Let us look at what the studies have shown.  In previous chapters we saw the effects of the Sexual Revolution on society.  It hurt the poor, children, marriage and the family.  It increased the amount of violent crime.  It increased levels of abuse of women and children.  Instead of increasing gentleness and peace, it increased violence.  It also increased levels of coarseness in the society.  The evidence is massive that it harmed society rather than helping it.

But what about on the personal, purely selfish level?  Were there personal gains so great that it was worth it all?  Gains so wonderful that harming society as a whole was in some way justified?  If not great gains, were there at least small gains? 

The results are in on how the grand experiment with sex affected us on a personal level as well.  Numerous studies have now shown that marriage is superior to any other living arrangement!   It "...lengthens life, substantially boosts physical and emotional health, and raises income over that enjoyed by single or divorced people or those who live together." [1]

First, marriage improves health.  Married and widowed women live significantly longer than single or divorced women.  Married men live longer than men who are single for any reason whatsoever - widowed, single or divorced. [2]

Second, marriage also "...changes people's behavior in ways that make them better off." [3]  Married people monitor each other's health.  Marriage also causes sharp drops in bad health berhaviors, such as use of alcohol, marijuana and cocaine.  But single people had sharp increases in thes behaviors during this study. 

Third, married people, both men and women, are happier. [4]  In a University of Wisconsin study, people who remained married reported significantly higher levels of happiness than the ones who had remained single.  In addition, marriage appeared to reduce levels of depression in both men and women.

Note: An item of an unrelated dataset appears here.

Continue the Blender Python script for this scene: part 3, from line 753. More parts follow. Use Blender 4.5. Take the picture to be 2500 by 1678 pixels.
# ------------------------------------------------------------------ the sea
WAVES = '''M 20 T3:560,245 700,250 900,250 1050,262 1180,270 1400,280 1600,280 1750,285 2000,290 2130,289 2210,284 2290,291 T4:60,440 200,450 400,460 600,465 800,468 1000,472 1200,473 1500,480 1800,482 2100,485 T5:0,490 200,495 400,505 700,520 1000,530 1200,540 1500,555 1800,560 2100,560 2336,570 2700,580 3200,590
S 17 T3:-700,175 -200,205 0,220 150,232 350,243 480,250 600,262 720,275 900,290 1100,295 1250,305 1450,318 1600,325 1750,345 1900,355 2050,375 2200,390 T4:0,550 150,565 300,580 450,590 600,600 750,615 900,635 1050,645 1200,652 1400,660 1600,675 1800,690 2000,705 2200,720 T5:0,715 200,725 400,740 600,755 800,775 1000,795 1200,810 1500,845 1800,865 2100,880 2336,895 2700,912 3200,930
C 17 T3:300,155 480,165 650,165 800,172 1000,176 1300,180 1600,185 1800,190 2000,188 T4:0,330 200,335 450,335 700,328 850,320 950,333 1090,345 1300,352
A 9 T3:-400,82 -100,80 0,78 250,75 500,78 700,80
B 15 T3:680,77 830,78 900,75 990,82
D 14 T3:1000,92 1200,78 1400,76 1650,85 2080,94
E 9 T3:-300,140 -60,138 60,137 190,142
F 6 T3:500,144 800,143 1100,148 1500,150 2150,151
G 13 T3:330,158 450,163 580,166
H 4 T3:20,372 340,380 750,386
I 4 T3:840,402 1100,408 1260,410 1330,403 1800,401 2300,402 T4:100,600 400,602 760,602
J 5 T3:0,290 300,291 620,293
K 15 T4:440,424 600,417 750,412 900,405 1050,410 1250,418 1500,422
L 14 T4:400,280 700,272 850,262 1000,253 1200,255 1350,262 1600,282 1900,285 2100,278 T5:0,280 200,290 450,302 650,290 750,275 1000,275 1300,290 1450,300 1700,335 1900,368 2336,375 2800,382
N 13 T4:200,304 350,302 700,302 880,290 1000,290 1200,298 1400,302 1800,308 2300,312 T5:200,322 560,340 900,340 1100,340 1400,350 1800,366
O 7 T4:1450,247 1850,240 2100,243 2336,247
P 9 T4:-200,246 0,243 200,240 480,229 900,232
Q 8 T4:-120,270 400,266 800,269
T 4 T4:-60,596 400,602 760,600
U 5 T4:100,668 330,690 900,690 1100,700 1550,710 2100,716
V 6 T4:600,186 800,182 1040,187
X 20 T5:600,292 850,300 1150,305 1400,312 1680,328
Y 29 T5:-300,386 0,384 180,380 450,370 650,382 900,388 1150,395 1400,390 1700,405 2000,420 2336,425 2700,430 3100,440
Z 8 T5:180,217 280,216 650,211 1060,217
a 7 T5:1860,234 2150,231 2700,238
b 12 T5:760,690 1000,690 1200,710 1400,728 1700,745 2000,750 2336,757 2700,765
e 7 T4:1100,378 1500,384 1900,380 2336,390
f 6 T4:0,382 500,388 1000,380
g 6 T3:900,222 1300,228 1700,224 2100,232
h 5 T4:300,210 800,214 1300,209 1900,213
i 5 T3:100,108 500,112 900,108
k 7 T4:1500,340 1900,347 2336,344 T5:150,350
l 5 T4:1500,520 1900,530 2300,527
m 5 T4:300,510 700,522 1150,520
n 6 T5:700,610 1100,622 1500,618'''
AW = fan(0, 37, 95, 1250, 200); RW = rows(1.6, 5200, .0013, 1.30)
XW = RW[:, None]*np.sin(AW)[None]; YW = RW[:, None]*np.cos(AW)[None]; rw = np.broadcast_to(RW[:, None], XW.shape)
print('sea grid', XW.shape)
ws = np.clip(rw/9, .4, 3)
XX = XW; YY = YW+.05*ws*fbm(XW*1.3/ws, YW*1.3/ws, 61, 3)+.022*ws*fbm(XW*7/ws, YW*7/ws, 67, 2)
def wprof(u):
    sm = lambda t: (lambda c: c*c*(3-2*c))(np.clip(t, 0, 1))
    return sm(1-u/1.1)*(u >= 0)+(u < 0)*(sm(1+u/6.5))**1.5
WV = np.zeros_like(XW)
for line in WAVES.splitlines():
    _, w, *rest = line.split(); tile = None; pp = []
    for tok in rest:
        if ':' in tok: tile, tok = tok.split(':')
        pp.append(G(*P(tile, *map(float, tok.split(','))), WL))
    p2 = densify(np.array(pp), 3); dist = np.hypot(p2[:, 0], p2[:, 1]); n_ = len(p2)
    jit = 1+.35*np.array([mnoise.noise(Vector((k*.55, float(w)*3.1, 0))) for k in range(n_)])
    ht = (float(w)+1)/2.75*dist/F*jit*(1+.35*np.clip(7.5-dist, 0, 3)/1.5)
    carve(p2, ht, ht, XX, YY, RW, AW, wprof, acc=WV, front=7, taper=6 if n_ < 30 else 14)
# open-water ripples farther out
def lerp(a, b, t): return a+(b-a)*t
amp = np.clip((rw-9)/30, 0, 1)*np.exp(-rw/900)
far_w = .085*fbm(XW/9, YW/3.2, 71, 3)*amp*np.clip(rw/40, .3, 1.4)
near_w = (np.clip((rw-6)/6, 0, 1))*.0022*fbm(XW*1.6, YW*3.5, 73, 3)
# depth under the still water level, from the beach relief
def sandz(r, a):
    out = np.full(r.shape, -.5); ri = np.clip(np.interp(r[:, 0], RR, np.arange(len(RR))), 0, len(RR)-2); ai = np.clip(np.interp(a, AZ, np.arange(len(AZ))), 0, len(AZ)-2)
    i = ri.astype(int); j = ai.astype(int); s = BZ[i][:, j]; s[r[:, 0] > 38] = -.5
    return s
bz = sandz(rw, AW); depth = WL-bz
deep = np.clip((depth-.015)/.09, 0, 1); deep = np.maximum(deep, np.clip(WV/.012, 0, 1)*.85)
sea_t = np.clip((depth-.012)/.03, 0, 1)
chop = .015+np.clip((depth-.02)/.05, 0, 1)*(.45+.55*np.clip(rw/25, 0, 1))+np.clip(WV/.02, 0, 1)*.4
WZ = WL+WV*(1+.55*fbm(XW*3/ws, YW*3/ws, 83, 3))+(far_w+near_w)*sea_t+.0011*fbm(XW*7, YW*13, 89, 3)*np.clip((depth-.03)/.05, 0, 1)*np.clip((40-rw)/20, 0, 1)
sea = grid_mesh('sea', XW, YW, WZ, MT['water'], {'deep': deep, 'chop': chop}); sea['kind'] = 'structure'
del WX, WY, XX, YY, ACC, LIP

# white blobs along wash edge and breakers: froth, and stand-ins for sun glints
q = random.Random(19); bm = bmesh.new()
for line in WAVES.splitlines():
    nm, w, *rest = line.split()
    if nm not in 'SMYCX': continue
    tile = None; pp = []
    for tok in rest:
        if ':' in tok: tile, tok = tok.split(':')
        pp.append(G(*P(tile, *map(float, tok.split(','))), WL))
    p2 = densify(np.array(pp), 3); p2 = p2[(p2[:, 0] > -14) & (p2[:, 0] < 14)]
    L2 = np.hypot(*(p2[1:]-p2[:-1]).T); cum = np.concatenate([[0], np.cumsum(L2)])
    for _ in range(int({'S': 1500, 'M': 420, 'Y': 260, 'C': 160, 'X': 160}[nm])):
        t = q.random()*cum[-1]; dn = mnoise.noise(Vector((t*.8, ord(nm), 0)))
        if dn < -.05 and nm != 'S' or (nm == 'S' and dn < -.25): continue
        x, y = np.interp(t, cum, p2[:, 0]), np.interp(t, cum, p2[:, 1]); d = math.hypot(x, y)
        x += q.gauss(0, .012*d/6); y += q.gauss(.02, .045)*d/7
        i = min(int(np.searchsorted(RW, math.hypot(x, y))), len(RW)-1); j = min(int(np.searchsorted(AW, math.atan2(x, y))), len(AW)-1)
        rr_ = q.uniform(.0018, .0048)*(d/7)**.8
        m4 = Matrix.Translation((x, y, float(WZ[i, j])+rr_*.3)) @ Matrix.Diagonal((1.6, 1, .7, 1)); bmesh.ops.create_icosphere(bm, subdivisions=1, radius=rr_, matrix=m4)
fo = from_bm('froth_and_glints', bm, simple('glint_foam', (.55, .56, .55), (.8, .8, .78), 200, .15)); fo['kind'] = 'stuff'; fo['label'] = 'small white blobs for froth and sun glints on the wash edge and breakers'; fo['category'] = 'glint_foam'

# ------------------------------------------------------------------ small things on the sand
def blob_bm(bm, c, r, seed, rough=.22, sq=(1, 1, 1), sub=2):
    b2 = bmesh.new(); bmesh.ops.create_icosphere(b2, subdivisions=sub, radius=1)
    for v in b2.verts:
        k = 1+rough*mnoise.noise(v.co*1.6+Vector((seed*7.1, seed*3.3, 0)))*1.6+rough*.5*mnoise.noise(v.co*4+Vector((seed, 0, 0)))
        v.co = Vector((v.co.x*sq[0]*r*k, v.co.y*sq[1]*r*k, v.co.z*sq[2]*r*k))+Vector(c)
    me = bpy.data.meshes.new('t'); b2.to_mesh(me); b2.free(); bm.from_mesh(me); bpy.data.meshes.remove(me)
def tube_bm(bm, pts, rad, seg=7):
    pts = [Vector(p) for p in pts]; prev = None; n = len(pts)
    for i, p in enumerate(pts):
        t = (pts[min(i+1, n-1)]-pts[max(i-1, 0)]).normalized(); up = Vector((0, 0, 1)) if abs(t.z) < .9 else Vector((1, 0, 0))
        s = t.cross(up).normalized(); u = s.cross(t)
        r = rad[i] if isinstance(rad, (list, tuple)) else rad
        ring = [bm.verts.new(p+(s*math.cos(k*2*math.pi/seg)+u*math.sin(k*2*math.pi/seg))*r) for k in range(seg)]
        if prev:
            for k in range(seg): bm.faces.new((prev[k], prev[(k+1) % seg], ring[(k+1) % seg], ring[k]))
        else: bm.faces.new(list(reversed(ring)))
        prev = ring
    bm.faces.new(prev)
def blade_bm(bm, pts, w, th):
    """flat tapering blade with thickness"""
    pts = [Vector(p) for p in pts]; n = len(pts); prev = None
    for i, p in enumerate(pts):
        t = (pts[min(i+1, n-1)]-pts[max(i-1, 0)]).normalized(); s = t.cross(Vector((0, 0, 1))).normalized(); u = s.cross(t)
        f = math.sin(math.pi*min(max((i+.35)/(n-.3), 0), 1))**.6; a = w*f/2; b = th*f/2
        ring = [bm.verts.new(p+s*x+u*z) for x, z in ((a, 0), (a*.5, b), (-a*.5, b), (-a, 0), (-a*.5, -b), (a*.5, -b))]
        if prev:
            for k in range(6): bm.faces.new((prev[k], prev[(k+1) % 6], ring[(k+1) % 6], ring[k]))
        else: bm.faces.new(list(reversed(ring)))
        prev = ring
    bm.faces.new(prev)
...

Fourth - in perhaps the unkindest cut of all - it was discovered that married people have better sex!  [5]  And this after the whole Sexual Revolution had obsessed on having better sex.  Bummer!

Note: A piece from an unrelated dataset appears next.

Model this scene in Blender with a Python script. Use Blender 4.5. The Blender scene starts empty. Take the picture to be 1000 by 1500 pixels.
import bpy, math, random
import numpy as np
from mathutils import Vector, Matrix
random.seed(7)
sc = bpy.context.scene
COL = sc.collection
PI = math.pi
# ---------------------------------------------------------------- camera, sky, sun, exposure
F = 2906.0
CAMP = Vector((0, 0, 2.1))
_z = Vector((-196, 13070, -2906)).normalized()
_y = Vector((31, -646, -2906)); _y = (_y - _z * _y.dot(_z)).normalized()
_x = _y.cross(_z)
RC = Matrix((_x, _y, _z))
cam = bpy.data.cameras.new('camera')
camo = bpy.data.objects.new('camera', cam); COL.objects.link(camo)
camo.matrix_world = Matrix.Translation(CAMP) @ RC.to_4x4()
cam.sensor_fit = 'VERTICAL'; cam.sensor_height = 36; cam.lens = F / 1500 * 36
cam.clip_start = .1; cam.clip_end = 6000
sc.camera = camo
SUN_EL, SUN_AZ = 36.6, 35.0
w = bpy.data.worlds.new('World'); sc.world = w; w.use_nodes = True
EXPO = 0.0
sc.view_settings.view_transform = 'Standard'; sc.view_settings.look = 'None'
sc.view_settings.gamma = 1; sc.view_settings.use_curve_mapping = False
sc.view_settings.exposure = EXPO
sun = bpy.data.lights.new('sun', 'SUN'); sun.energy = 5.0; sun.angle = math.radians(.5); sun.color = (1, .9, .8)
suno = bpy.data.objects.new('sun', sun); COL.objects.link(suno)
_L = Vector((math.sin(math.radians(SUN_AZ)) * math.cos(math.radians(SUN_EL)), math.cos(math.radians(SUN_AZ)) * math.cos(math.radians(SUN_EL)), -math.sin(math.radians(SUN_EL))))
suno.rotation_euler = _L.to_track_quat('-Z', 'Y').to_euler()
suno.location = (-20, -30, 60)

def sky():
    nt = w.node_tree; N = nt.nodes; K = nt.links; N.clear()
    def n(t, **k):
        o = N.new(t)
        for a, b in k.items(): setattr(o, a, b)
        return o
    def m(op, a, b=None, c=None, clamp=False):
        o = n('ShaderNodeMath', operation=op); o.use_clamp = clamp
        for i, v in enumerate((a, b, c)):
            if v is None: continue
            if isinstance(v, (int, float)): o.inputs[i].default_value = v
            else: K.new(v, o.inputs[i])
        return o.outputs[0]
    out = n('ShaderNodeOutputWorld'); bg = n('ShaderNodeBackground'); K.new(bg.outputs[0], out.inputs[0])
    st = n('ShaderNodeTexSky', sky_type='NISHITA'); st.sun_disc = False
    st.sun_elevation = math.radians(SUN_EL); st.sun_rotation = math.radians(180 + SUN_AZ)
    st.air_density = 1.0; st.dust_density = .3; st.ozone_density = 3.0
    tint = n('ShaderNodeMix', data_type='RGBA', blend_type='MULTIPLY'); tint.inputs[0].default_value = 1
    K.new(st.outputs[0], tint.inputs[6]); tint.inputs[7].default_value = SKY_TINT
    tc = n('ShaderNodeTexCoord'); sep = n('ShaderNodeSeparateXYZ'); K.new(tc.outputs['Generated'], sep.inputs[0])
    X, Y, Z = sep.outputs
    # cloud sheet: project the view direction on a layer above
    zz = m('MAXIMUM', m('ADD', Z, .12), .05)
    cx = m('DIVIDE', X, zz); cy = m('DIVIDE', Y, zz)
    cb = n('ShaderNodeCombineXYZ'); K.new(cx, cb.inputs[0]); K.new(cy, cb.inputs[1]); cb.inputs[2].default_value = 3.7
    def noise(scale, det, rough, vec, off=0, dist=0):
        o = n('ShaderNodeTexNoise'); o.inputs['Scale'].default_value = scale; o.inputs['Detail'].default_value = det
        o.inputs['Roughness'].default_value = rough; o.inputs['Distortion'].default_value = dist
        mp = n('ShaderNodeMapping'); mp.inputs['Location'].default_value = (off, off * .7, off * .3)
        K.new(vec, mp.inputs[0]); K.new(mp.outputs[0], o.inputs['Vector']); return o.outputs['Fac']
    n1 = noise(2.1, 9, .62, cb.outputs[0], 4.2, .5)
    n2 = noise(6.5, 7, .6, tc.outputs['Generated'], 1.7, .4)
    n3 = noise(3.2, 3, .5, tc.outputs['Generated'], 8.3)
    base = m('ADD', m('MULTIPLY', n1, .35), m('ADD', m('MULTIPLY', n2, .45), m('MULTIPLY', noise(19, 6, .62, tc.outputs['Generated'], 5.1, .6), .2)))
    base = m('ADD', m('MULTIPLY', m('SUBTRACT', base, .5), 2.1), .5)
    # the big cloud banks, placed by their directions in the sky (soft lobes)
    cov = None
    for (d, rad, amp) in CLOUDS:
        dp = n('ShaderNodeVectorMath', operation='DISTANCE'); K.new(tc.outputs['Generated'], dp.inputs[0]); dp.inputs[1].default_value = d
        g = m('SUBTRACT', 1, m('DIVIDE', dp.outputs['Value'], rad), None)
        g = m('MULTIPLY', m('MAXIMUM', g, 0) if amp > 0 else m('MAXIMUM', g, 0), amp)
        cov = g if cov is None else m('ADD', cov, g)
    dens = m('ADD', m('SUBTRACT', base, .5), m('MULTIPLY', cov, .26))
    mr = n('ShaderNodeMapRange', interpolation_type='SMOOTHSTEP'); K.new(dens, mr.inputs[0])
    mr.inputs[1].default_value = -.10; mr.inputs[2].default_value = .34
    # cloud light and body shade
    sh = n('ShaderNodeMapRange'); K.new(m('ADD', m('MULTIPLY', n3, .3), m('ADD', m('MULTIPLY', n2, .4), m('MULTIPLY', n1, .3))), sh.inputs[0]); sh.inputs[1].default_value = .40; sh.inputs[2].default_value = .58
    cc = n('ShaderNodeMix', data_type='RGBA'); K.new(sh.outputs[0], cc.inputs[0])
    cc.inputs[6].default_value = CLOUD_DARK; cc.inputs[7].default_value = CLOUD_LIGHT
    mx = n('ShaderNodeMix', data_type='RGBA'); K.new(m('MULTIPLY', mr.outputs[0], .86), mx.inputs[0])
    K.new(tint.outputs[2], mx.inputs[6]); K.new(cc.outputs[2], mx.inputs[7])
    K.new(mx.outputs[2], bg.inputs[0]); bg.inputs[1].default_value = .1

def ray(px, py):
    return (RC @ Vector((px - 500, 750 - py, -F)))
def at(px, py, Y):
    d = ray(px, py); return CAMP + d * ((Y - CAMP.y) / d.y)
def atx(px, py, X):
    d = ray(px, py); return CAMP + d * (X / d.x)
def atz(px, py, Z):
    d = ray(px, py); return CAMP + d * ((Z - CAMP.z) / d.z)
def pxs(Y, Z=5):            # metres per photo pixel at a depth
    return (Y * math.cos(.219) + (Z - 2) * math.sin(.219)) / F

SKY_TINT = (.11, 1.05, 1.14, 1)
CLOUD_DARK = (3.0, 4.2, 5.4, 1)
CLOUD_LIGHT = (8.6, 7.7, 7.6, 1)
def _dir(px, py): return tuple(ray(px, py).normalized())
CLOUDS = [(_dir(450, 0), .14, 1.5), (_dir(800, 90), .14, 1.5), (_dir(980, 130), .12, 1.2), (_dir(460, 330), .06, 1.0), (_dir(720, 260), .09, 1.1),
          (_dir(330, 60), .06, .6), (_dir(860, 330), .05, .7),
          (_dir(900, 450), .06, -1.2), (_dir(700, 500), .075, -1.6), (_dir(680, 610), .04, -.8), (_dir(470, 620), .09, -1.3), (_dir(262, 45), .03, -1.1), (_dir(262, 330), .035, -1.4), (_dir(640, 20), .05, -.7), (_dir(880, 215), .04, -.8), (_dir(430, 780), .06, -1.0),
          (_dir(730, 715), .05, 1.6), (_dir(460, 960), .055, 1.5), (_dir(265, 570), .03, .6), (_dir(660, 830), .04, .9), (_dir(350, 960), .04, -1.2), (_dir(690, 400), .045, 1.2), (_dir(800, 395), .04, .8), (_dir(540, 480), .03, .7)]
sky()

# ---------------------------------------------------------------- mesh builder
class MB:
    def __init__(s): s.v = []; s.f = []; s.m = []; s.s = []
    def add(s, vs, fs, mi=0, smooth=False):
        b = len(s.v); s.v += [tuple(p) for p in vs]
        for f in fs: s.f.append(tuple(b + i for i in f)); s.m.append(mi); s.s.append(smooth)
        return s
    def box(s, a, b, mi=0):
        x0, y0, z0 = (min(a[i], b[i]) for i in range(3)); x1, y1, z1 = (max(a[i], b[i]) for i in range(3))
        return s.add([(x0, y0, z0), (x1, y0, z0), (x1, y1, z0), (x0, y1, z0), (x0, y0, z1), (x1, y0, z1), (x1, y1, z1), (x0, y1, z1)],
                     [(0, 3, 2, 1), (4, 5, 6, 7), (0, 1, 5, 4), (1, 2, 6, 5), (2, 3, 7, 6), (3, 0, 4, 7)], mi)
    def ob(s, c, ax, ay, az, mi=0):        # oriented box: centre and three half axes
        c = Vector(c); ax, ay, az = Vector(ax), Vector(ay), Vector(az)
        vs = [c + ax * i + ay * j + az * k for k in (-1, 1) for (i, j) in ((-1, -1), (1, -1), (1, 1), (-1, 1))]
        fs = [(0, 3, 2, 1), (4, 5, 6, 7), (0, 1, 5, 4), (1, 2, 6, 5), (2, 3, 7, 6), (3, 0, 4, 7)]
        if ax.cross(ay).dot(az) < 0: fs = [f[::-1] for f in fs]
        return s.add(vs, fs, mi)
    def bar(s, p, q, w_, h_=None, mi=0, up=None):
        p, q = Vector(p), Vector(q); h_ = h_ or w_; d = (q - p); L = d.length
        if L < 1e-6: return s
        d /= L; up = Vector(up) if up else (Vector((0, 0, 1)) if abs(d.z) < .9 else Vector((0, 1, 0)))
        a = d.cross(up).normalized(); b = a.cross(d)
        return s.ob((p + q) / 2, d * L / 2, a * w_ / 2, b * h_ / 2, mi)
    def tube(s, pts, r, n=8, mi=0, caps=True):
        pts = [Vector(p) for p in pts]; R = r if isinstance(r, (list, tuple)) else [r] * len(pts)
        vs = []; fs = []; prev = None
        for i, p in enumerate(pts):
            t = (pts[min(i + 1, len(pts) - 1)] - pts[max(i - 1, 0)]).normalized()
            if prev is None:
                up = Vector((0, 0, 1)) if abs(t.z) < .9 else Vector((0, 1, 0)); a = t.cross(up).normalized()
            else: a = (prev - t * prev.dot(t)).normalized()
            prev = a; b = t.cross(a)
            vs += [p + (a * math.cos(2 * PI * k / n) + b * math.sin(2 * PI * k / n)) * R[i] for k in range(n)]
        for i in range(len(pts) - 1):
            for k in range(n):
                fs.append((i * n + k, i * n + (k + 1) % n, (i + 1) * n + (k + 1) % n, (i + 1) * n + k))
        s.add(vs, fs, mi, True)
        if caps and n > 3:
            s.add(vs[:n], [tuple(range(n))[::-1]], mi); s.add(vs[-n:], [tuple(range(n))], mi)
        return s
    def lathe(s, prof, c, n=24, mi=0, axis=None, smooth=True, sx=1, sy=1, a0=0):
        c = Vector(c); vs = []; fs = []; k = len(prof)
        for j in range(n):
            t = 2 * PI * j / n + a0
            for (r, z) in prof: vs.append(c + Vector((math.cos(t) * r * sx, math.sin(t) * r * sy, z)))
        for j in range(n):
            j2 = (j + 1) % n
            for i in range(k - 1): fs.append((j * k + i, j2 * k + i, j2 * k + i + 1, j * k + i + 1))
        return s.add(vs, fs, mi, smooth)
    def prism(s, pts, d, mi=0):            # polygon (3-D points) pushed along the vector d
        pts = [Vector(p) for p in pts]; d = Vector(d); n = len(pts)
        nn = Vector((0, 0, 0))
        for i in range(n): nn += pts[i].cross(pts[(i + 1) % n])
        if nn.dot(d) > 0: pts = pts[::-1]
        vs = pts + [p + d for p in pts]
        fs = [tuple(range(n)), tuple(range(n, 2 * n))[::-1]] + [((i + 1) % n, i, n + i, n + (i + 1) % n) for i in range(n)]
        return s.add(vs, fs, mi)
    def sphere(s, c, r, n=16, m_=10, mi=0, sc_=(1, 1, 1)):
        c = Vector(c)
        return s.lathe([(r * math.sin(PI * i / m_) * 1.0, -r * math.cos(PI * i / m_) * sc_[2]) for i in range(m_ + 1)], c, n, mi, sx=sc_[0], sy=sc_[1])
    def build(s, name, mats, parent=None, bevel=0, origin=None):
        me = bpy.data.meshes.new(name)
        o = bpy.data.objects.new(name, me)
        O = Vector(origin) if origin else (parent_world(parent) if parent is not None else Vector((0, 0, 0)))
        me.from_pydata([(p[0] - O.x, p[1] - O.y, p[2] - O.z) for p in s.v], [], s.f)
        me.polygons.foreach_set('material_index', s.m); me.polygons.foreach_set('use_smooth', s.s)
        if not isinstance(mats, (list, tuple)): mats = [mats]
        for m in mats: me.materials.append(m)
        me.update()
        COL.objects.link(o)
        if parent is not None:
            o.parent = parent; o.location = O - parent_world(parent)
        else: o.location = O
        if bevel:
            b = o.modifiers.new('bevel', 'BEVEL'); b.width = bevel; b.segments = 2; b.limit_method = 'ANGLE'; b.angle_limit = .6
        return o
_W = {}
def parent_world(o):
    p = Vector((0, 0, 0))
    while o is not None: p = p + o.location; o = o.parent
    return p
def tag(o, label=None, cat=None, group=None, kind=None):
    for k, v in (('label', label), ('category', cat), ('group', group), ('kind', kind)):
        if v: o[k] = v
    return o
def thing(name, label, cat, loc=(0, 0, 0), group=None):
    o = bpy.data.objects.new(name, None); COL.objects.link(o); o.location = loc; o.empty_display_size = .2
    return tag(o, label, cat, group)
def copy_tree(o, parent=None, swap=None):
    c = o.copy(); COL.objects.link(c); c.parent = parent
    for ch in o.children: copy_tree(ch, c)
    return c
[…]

Married people have sex twice as often as single people.  They find sex more satisfying than couples who simply live together.  Professor Waite notes that married people even "...get more out of sex than sex." [6]

People will do a lot to have better sex, and more of it.  They may try having many sexual partners, or more attractive partners, or kinkier partners.  They may try being unfaithful to a spouse, perhaps putting an entire marriage at risk.  They may chase stimulation, trying drugs or pornography or prostitutes or "gentlemen's clubs."  Many will try almost anything.  But apparently they overlook the very best, the most satisfying sex - that which is most often found only in marriage.

So what can be said, factually, after a trial run of around 40 years of the great experiment of the Sexual Revolution that pushed unmarried sex? 

First, that it was a great con.  Its promise of making things better was false.

Second, that it did the opposite from what it claimed to do.  Instead of making society better, it made it worse. 

Even on an individual, purely personal and selfish basis, it was worse, not better, for those who tried it.  What it trashed, sex inside marriage, turned out to be superior in every measurable way.  What it did produce was terrible: not only did it harm society, hurt the poor, lead to more violent crime, more misery, but it also led to - worse sex!  Which is a little funny, but mostly sad.

[1] Linda Waite, Professor of Sociology, University of Chicago, at the 2nd annual Smart Marriages conference Washington, reported by Hara Estroff Marano of the New York Times and reprinted in the Austin American Statesman, August 9, 1998.

[2] From a large national sample of adults followed for 18 years beginning at age 48.  Cited in Waite, op. cit.

[3] Detailed reports of 50,000 men and women, followed from senior year in high school to age 32 by University of Michigan researchers.  Cited in Waite, op. cit.

[4] Nadine Marks and James Lambert, psychologists at the University of Wisconsin, in an article published in The Journal of Family Issues, November 1998, on a study of 13,000 adults assessed in 1988 and 1989, and again in 1992 and 1993.  Cited in Waites, op. cit.